3D scene scripts
**********
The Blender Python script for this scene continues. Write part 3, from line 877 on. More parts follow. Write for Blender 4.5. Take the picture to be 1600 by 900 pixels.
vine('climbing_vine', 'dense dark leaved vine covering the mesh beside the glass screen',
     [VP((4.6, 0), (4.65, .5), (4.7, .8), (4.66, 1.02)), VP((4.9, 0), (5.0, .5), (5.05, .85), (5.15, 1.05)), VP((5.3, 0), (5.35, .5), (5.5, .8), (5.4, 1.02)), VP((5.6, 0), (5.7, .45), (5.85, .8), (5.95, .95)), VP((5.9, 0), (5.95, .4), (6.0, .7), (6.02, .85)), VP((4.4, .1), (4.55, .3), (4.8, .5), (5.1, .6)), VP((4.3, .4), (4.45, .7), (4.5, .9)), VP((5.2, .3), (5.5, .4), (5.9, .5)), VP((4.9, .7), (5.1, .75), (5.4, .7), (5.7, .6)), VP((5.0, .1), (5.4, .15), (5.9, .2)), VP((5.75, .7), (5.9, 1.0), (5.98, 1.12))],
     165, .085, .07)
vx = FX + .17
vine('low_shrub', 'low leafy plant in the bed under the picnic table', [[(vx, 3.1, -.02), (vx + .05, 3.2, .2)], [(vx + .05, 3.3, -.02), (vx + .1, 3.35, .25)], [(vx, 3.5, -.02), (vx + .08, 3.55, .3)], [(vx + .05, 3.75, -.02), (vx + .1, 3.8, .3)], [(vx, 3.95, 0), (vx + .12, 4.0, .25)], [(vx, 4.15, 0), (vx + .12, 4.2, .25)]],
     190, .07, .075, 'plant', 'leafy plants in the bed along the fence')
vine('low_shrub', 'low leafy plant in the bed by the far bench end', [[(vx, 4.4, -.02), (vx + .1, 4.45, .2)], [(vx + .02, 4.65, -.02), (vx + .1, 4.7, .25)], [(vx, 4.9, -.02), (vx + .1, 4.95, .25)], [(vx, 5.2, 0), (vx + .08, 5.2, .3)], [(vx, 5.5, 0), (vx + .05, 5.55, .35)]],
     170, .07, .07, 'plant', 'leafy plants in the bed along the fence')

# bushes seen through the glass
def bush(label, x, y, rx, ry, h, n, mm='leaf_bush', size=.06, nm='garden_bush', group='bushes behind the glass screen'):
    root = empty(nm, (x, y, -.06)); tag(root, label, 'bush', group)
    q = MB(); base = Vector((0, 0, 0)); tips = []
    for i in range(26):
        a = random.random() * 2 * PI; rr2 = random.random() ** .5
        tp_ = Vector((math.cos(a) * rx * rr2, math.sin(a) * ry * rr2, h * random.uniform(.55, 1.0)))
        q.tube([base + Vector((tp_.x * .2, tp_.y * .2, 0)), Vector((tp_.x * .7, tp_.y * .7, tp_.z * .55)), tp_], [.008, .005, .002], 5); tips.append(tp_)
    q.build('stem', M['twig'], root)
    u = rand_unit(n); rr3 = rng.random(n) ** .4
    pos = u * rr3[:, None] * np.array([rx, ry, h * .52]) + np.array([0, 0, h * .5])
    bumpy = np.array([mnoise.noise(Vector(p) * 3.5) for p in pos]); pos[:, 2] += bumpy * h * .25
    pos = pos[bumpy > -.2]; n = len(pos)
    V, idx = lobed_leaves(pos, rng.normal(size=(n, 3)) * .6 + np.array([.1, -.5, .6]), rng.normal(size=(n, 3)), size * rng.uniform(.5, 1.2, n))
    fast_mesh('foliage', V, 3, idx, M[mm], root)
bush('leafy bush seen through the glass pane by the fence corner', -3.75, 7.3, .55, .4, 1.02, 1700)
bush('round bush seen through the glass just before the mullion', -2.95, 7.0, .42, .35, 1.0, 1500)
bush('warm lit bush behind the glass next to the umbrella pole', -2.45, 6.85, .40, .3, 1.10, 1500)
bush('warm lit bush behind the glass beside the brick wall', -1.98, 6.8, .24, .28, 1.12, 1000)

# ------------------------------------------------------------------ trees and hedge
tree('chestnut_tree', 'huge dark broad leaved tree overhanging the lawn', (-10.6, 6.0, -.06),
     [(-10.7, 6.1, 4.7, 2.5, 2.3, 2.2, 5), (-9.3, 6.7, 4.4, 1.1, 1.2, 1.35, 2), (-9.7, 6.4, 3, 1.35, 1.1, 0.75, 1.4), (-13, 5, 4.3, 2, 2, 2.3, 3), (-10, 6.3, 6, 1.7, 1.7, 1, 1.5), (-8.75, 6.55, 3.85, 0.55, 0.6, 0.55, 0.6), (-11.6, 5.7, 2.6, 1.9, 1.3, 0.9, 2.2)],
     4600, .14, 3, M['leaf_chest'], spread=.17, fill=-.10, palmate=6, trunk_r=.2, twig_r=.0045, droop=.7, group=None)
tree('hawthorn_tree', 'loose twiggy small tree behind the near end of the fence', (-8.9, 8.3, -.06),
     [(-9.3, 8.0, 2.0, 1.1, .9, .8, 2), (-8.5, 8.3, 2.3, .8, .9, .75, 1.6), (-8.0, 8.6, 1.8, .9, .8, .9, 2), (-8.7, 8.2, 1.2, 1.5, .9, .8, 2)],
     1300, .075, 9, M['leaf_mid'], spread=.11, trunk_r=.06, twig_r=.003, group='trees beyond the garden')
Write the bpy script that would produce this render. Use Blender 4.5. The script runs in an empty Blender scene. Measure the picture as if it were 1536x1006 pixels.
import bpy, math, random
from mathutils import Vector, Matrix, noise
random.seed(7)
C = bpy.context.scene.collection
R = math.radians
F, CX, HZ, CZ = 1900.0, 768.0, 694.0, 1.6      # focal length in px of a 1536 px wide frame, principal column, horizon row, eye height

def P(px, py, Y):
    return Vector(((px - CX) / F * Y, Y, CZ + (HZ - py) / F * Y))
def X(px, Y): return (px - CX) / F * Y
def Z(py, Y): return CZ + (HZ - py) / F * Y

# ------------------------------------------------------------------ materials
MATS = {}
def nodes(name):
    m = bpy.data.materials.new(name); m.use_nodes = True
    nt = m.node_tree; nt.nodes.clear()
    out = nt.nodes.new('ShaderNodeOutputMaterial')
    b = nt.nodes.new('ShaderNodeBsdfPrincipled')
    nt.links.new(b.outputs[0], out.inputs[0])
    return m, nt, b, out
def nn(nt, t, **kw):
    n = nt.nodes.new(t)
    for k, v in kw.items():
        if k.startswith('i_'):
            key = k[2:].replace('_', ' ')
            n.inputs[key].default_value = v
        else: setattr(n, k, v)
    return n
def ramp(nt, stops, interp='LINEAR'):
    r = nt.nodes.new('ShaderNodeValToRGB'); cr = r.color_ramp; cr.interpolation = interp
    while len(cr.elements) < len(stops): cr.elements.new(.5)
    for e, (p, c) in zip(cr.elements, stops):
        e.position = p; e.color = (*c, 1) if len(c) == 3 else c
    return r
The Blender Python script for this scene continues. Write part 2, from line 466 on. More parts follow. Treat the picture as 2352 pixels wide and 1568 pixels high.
**********
## What is being asked
Everything from the line with "bush('leafy bush seen" through the line with "bush('warm lit bush behind the glass beside" is to be output exactly; leave out all other lines.

## Result of the task
bush('leafy bush seen through the glass pane by the fence corner', -3.75, 7.3, .55, .4, 1.02, 1700)
bush('round bush seen through the glass just before the mullion', -2.95, 7.0, .42, .35, 1.0, 1500)
bush('warm lit bush behind the glass next to the umbrella pole', -2.45, 6.85, .40, .3, 1.10, 1500)
bush('warm lit bush behind the glass beside the brick wall', -1.98, 6.8, .24, .28, 1.12, 1000)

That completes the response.